◆ PROBLEM DESCRIPTION
Find and copy lines holding "empty".

(3D scene scripts)
***
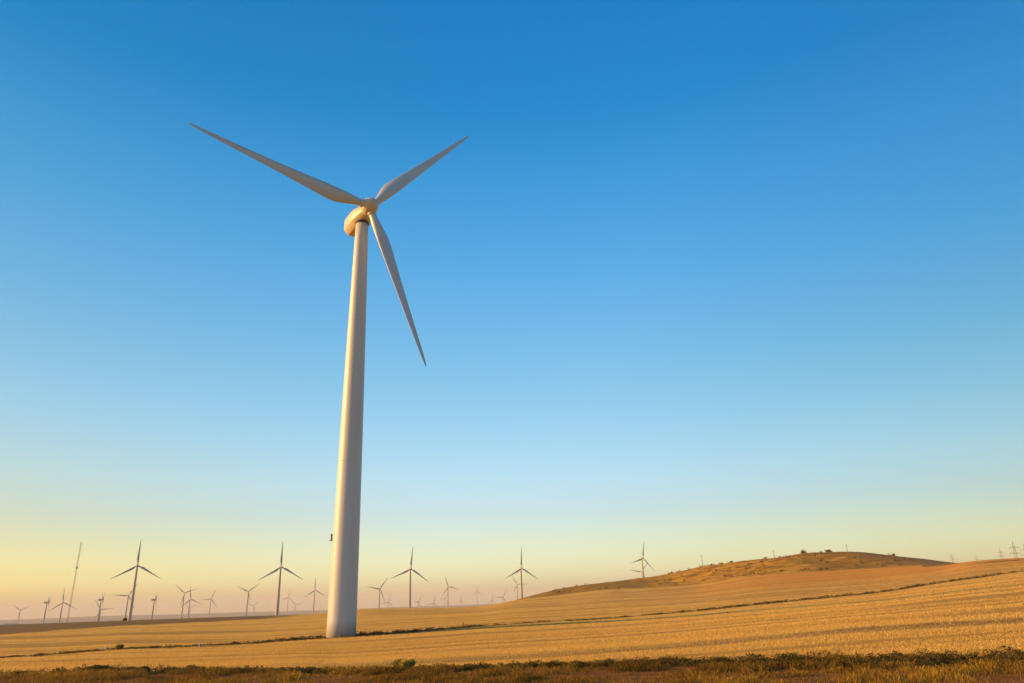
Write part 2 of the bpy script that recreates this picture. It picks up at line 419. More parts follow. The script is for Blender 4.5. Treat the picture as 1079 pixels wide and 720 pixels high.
rt = N(nt, 'ShaderNodeMath', operation='MULTIPLY'); nt.links.new(attr(nt, 'rut'), rt.inputs[0]); rt.inputs[1].default_value = .62
c = mixc(nt, rt.outputs[0], c, (.30, .165, .030))
redc = mixc(nt, ramp(nt, rows, [(.3, 0.0), (.7, 1.0)]), (.44, .175, .013), (.60, .265, .022))
n = N(nt, 'ShaderNodeMath', operation='MULTIPLY'); nt.links.new(attr(nt, 'red'), n.inputs[0]); n.inputs[1].default_value = .8
c = mixc(nt, n.outputs[0], c, redc)
streak_c = mixc(nt, ramp(nt, noise(nt, geo, 1.1, 5, .7), [(.3, 0.0), (.7, 1.0)]), (.15, .085, .016), (.36, .21, .048))
c = mixc(nt, attr(nt, 'shadow_streak'), c, streak_c)
dirt = mixc(nt, ramp(nt, noise(nt, geo, .9, 6, .7), [(.35, 0.0), (.65, 1.0)]), (.075, .034, .003), (.25, .112, .014))
dirt = mixc(nt, ramp(nt, noise(nt, mapping(nt, geo, (.05, .3, 1)), 1.0, 4), [(.42, 0.0), (.62, .8)]), dirt, (.24, .10, .024))
c = mixc(nt, attr(nt, 'verge'), c, dirt)
vg = mixc(nt, noise(nt, geo, 1.3, 5, .7), (.05, .036, .008), (.20, .115, .022))
c = mixc(nt, attr(nt, 'vline'), c, vg)
sn = noise(nt, geo, .12, 7, .68)
scr = ramp(nt, sn, [(.30, (.10, .054, .004)), (.45, (.28, .150, .009)), (.58, (.47, .255, .016)), (.74, (.64, .38, .035))])
cap = mixc(nt, ramp(nt, sn, [(.3, 0.0), (.7, 1.0)]), (.11, .065, .005), (.31, .175, .011))
scr = mixc(nt, attr(nt, 'cap'), scr, cap)
c = mixc(nt, attr(nt, 'scrub'), c, scr)
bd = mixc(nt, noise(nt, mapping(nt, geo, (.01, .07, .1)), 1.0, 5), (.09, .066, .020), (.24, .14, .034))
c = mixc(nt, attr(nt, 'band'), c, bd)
fr = mixc(nt, noise(nt, mapping(nt, geo, (.0012, .004, .01)), 1.0, 5), (.08, .07, .045), (.20, .14, .07))
c = mixc(nt, attr(nt, 'far'), c, fr)
nt.links.new(c, b.inputs['Base Color']); b.inputs['Roughness'].default_value = .95
b.inputs['Specular IOR Level'].default_value = .08
bp = N(nt, 'ShaderNodeBump'); bp.inputs['Strength'].default_value = .9; bp.inputs['Distance'].default_value = .25
ad = N(nt, 'ShaderNodeMath', operation='ADD'); nt.links.new(grain, ad.inputs[0]); nt.links.new(rows, ad.inputs[1])
nt.links.new(ad.outputs[0], bp.inputs['Height']); nt.links.new(bp.outputs[0], b.inputs['Normal'])
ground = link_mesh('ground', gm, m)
ground['kind'] = 'structure'
# close the little hole under the photographer
bm = bmesh.new(); bm.from_mesh(gm)
bm.verts.ensure_lookup_table()
bm.faces.new([bm.verts[i * nD] for i in range(nA)][::-1])
bm.to_mesh(gm); bm.free()

# ------------------------------------------------------------------ grass, stubble, scrub (too many to count)
def blades(x, y, h, w, tint, lean=.25, z=None, name='blades'):
    """one slim triangle-pair per stalk"""
    n = len(x); z = ground_z(x, y) if z is None else z
    t = rng.random(n) * 2 * np.pi
    cx, sx = np.cos(t), np.sin(t)
    la = rng.normal(0, lean, n) * h; lb = rng.normal(0, lean, n) * h
    V = np.empty((n, 4, 3), np.float32)
    V[:, 0] = np.stack([x - cx * w, y - sx * w, z - .03], 1)
    V[:, 1] = np.stack([x + cx * w, y + sx * w, z - .03], 1)
    V[:, 2] = np.stack([x + cx * w * .5 + la, y + sx * w * .5 + lb, z + h], 1)
    V[:, 3] = np.stack([x - cx * w * .5 + la, y - sx * w * .5 + lb, z + h * .93], 1)
    return arr_mesh(name, V.reshape(-1, 3), np.arange(n * 4).reshape(-1, 4), dict(tint=np.repeat(np.clip(tint, 0, 1), 4)))

def strip_points(n, a0, a1, f0, f1):
    """random points between two distance functions, even per area"""
    a = rng.uniform(a0, a1, n); lo = f0(a); hi = f1(a)
    dd = np.sqrt(lo ** 2 + rng.random(n) * (hi ** 2 - lo ** 2))
    return a, dd, dd * np.sin(np.radians(a)), dd * np.cos(np.radians(a))

# stubble: rows of cut straw
n = 690000
a = rng.uniform(-46, 46, n); lo = tcol(1, a) + .3; hi = tcol(6, a) + 6.0
dd = lo * (hi / lo) ** (rng.random(n) ** 1.25)                      # thinner with distance
x, y = dd * np.sin(np.radians(a)), dd * np.cos(np.radians(a))
row = np.round(y / .42) * .42 + rng.normal(0, .05, n); y = np.where(rng.random(n) < .75, row, y)
az, dd = polar(x, y)
keep = (np.abs(dd - tcol(4, az)) > 2.2) & (dd > tcol(1, az) + .2) & (np.hypot(x - TOWER[0], y - TOWER[1]) > 2.4)
keep &= ~((np.abs(y - 55.0 - (fbm(x / 22, y * 0 + 3.3, 2) - .5) * 1.2) < 2.2) & (rng.random(n) < .85 * sstep(-22, -9, x)))
keep &= ~((az < -15) & (dd > tcol(10, az) - 4))
keep &= rng.random(n) < 1 - .75 * sstep(6, 22, az) * sstep(.05, .7, (dd - tcol(4, az)) / (tcol(6, az) - tcol(4, az)))
track = fbm(x / 70 + 3, (y - .03 * x) / 2.1, 3)
keep &= rng.random(n) < np.clip(1.5 - 1.7 * sstep(.46, .60, track), .10, 1)
x, y, dd = x[keep], y[keep], dd[keep]
ti = .85 - .85 * sstep(.3, .7, track[keep]) + .35 * (fbm(x / 14, y / 2.2, 3) - .3) + rng.normal(0, .11, len(x))
me = blades(x, y, rng.uniform(.05, .11, len(x)), .006 + dd * .00013, ti, .3)
link_mesh('straw_stubble', me, STRAW, None, False)
tag(bpy.data.objects['straw_stubble'], 'short golden straw stubble standing in rows over the field', 'stubble', kind='stuff')

# foreground verge grass
n = 370000
a, dd, x, y = strip_points(n, -46, 46, lambda a: np.full_like(a, 23.), lambda a: tcol(1, a) + .6)
cl = fbm(x / 1.5, y / 1.5, 3); cl2 = fbm(x / 7 + 9, y / 4 + 2, 3)
p = np.clip(sstep(.40, .66, cl) * 1.2 + .12, 0, 1) * np.clip(1.25 - 1.2 * sstep(10, 34, a) * sstep(-2, -7, dd - tcol(1, a)), .15, 1)
k = rng.random(n) < p
x, y, cl, cl2, dd, a = x[k], y[k], cl[k], cl2[k], dd[k], a[k]
h = rng.uniform(.07, .22, len(x)) * (.5 + 1.5 * sstep(.4, .7, cl))
ti = .10 + .85 * cl2 * rng.uniform(.5, 1.3, len(x))
me = blades(x, y, h, rng.uniform(.007, .018, len(x)), ti, .45)
link_mesh('dry_grass', me, DRY, None, False)
tag(bpy.data.objects['dry_grass'], 'dry brown grass tufts over the near roadside verge', 'grass', kind='stuff')

# leaf clumps
def leafcloud(P, size, tint, name='leaves'):
    n = len(P)
    a = rng.normal(size=(n, 3)); a /= np.linalg.norm(a, axis=1)[:, None]
    bvec = rng.normal(size=(n, 3)); bvec -= (bvec * a).sum(1)[:, None] * a; bvec /= np.linalg.norm(bvec, axis=1)[:, None]
    s = np.asarray(size) * rng.uniform(.6, 1.4, n)
    a = a * s[:, None]; bb = bvec * (s * .5)[:, None]
    V = np.stack([P - a, P + bb, P + a, P - bb], 1)
    return arr_mesh(name, V.reshape(-1, 3), np.arange(n * 4).reshape(-1, 4), dict(tint=np.repeat(np.clip(tint, 0, 1), 4)))

# weeds along the far edge of the verge and along the tower's grass strip
def weed_strip(name, count, centre, spread, a0, a1, hh, rr, leaf, per, mt, label, dens):
    Ps = []; Ts = []; Ss = []
    a = rng.uniform(a0, a1, count); a = a[rng.random(count) < dens(a)]
    for az_ in a:
        d_ = centre(az_) + rng.normal(0, spread(az_))
        x_, y_ = pol(az_, d_)
        rt_ = math.hypot(x_ - TOWER[0], y_ - TOWER[1])
        if rt_ < 2.25 or (rt_ < 3.0 and d_ < 104.5): continue
        hgt = hh(az_) * rng.uniform(.5, 1.3); rad = rr * rng.uniform(.6, 1.5)
        k = int(per * rng.uniform(.6, 1.4)); z_ = gz(x_, y_)
        u = rng.normal(0, .45, (k, 3)); r_ = np.abs(rng.random(k)) ** .6
        P = np.stack([x_ + u[:, 0] * rad, y_ + u[:, 1] * rad, z_ + r_ * hgt * np.exp(-(u[:, 0] ** 2 + u[:, 1] ** 2) * .8)], 1)
        Ps.append(P); Ts.append(np.full(k, rng.uniform(.0, .8)) + rng.normal(0, .15, k)); Ss.append(np.full(k, leaf))
    me = leafcloud(np.concatenate(Ps), np.concatenate(Ss), np.concatenate(Ts), name)
    o = link_mesh(name, me, mt, None, False); tag(o, label, 'weeds', kind='stuff')
one = lambda v: np.interp(v, [-40, -36, -26, -13, 6, 22, 40], [.85, .8, .75, .55, .5, 1, 1])
weed_strip('roadside_weeds', 1000, lambda v: float(tcol(1, np.array(v))) - .7, lambda v: .55 + .5 * (v > 15), -46, 46,
           lambda v: float(np.interp(v, [-40, -30, -12, 10, 24, 40], [.42, .46, .30, .28, .42, .48])), .55, .05, 90, WEED,
           'low dark weeds in a ragged line where the field meets the verge', one)
weed_strip('field_weeds', 1000, lambda v: float(tcol(4, np.array(v))), lambda v: float(np.interp(v, [-40, -16, -9, 0, 36], [.9, 1.3, 1.5, .8, 1.2])), -46, 46,
           lambda v: float(np.interp(v, [-40, -24, -14, -8, 0, 6, 14, 24, 36], [.14, .18, .38, .34, .2, .15, .28, .36, .5])), .8, .09, 40, WEED,
           'strip of dull green weeds and dry grass crossing the field past the main turbine', lambda v: np.interp(v, [-40, -28, -20, -15, -8, -4, 0, 8, 12, 15, 36], [.3, .4, .5, .9, .9, .5, .25, .2, .4, .7, .8]))
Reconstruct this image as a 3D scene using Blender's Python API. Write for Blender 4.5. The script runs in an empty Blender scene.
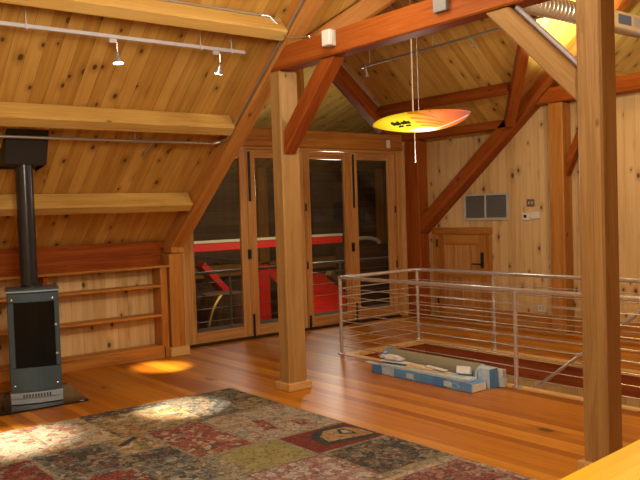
***
◆ THE OUTPUT
    V = np.empty((n, 4, 3), np.float32)
Reconstruct this image as a 3D scene using Blender's Python API. Write for Blender 4.5. The script runs in an empty Blender scene.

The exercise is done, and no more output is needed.